Así entendida la realidad de nuestras sociedades, será posible identificar los modos en que cabe orientar la transformación por la que atraviesan, para llegar con ellas …»por métodos e instituciones nacidas del país mismo, a aquel estado apetecible donde cada hombre se conoce y ejerce, y disfrutan todos de la abundancia que la Naturaleza puso para todos en el pueblo que fecundan con su trabajo y defienden con sus vidas.[2]
Ese “estado apetecible” será el producto de un desarrollo sostenible, por lo humano que llegue a ser. Allí, las condiciones de producción que hoy genera el capital para sí mismo, mediante prácticas que degradan a un tiempo a los trabajadores y a la naturaleza que es objeto de su trabajo, pasarán a ser producidas por todos, y para el bien de todos. De lo que se trata no es de defender un pasado cuyo tiempo de pasar ha llegado, sino de construir las bases de un futuro
que va siendo imprescindible si deseamos sobrevivir como la especie que somos.

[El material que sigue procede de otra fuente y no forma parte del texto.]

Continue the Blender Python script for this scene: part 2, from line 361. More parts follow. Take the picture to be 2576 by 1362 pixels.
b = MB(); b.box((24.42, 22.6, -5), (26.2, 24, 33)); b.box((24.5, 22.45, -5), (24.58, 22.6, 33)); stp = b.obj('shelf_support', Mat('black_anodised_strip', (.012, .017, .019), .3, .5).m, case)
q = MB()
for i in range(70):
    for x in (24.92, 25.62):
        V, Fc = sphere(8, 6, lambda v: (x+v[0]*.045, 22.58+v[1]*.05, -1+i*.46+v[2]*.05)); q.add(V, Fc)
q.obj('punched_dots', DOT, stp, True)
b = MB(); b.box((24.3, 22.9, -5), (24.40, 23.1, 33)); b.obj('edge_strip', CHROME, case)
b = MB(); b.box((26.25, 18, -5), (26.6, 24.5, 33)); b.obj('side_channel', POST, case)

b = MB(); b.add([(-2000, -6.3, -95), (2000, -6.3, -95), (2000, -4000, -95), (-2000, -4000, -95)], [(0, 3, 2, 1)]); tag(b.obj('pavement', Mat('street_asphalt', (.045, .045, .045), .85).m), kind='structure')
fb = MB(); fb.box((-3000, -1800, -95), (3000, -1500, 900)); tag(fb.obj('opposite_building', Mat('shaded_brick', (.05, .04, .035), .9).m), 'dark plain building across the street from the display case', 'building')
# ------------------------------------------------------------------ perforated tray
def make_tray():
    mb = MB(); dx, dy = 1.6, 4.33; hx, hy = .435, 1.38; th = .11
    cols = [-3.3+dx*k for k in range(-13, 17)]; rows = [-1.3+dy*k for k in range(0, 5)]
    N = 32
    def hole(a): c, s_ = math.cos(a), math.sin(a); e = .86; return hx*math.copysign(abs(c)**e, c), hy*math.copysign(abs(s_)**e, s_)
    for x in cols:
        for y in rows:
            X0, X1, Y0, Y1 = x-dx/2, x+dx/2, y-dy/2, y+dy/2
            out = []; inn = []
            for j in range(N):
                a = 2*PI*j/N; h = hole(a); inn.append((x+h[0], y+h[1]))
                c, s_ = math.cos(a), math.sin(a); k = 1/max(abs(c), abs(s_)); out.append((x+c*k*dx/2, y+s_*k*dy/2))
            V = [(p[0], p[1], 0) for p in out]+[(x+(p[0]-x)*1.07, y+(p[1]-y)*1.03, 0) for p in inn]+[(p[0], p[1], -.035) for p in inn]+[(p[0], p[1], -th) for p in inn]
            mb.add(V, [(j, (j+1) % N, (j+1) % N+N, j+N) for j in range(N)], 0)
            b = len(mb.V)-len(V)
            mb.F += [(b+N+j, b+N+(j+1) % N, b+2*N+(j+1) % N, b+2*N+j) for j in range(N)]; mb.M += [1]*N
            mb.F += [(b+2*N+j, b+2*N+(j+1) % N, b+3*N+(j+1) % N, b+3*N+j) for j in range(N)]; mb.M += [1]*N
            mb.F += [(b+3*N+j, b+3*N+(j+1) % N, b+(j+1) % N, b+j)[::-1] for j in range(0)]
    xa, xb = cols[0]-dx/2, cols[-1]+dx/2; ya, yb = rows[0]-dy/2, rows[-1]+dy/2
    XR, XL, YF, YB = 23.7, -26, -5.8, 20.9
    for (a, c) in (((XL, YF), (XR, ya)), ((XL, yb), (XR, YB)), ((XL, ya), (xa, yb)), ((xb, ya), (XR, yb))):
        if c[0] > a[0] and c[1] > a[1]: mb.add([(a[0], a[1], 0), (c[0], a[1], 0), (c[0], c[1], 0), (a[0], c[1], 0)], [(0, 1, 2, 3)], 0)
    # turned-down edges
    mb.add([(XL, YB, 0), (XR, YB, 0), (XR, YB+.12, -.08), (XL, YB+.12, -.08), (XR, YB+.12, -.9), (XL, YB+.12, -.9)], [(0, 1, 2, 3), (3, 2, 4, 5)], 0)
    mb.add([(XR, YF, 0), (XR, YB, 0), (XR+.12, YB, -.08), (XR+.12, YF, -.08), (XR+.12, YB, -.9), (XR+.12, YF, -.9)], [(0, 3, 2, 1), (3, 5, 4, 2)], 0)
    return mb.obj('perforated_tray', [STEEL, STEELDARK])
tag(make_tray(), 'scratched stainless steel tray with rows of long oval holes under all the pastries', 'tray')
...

No estamos ya ante desafíos meramente tecnológicos o económicos, sino políticos, esto es, de cultura en ejercicio. Y ante un desafío tal es bueno recordar que, si el sentido común de la vieja cultura nos advertía que la política era el arte de lo posible, el buen sentido de la cultura que emerge de las luchas de nuestros pueblos nos dice que la política que demandan estos tiempos consiste en crear las condiciones que hagan posible lo que ya es necesario.
Se trata, ahora, de encarar los males de la falsa erudición con el conocimiento de la naturaleza de nuestro medio y de nuestra gente para construir una civilización nueva, capaz de enfrentar y derrotar a la barbarie en que se desgrana el mundo que hemos conocido.